* YOUR INSTRUCTIONS
Repeat everything in the material exactly.

* DATASET RECORDS
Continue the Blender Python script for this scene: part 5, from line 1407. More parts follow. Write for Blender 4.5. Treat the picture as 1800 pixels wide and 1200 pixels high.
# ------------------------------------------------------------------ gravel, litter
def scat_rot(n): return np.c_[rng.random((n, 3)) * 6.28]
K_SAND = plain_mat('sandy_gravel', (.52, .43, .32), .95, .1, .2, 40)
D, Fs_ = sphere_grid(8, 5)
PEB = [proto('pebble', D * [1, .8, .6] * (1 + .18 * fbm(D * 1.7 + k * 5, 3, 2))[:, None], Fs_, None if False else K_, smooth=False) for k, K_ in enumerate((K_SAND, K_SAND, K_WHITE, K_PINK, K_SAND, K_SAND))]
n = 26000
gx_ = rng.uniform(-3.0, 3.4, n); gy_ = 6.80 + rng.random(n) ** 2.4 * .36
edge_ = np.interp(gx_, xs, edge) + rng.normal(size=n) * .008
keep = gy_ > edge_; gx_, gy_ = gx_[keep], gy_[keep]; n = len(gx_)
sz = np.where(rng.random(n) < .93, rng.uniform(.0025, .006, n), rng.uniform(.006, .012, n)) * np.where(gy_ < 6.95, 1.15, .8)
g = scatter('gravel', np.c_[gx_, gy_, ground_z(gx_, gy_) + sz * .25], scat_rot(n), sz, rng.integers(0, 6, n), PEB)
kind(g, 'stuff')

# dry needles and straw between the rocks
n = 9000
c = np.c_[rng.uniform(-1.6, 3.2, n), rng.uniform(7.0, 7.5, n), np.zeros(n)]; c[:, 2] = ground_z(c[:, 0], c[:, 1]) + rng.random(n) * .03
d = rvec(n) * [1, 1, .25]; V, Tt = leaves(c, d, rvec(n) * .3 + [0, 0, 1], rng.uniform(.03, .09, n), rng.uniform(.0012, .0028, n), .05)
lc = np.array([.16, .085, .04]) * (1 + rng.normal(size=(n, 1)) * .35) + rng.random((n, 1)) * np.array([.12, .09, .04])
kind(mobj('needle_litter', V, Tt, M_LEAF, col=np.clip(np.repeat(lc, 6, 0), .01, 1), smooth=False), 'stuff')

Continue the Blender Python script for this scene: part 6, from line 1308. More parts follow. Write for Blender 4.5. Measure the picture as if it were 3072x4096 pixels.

* OUTPUT FOR THIS TASK
Continue the Blender Python script for this scene: part 5, from line 1407. More parts follow. Write for Blender 4.5. Treat the picture as 1800 pixels wide and 1200 pixels high.
# ------------------------------------------------------------------ gravel, litter
def scat_rot(n): return np.c_[rng.random((n, 3)) * 6.28]
K_SAND = plain_mat('sandy_gravel', (.52, .43, .32), .95, .1, .2, 40)
D, Fs_ = sphere_grid(8, 5)
PEB = [proto('pebble', D * [1, .8, .6] * (1 + .18 * fbm(D * 1.7 + k * 5, 3, 2))[:, None], Fs_, None if False else K_, smooth=False) for k, K_ in enumerate((K_SAND, K_SAND, K_WHITE, K_PINK, K_SAND, K_SAND))]
n = 26000
gx_ = rng.uniform(-3.0, 3.4, n); gy_ = 6.80 + rng.random(n) ** 2.4 * .36
edge_ = np.interp(gx_, xs, edge) + rng.normal(size=n) * .008
keep = gy_ > edge_; gx_, gy_ = gx_[keep], gy_[keep]; n = len(gx_)
sz = np.where(rng.random(n) < .93, rng.uniform(.0025, .006, n), rng.uniform(.006, .012, n)) * np.where(gy_ < 6.95, 1.15, .8)
g = scatter('gravel', np.c_[gx_, gy_, ground_z(gx_, gy_) + sz * .25], scat_rot(n), sz, rng.integers(0, 6, n), PEB)
kind(g, 'stuff')

# dry needles and straw between the rocks
n = 9000
c = np.c_[rng.uniform(-1.6, 3.2, n), rng.uniform(7.0, 7.5, n), np.zeros(n)]; c[:, 2] = ground_z(c[:, 0], c[:, 1]) + rng.random(n) * .03
d = rvec(n) * [1, 1, .25]; V, Tt = leaves(c, d, rvec(n) * .3 + [0, 0, 1], rng.uniform(.03, .09, n), rng.uniform(.0012, .0028, n), .05)
lc = np.array([.16, .085, .04]) * (1 + rng.normal(size=(n, 1)) * .35) + rng.random((n, 1)) * np.array([.12, .09, .04])
kind(mobj('needle_litter', V, Tt, M_LEAF, col=np.clip(np.repeat(lc, 6, 0), .01, 1), smooth=False), 'stuff')

Continue the Blender Python script for this scene: part 6, from line 1308. More parts follow. Write for Blender 4.5. Measure the picture as if it were 3072x4096 pixels.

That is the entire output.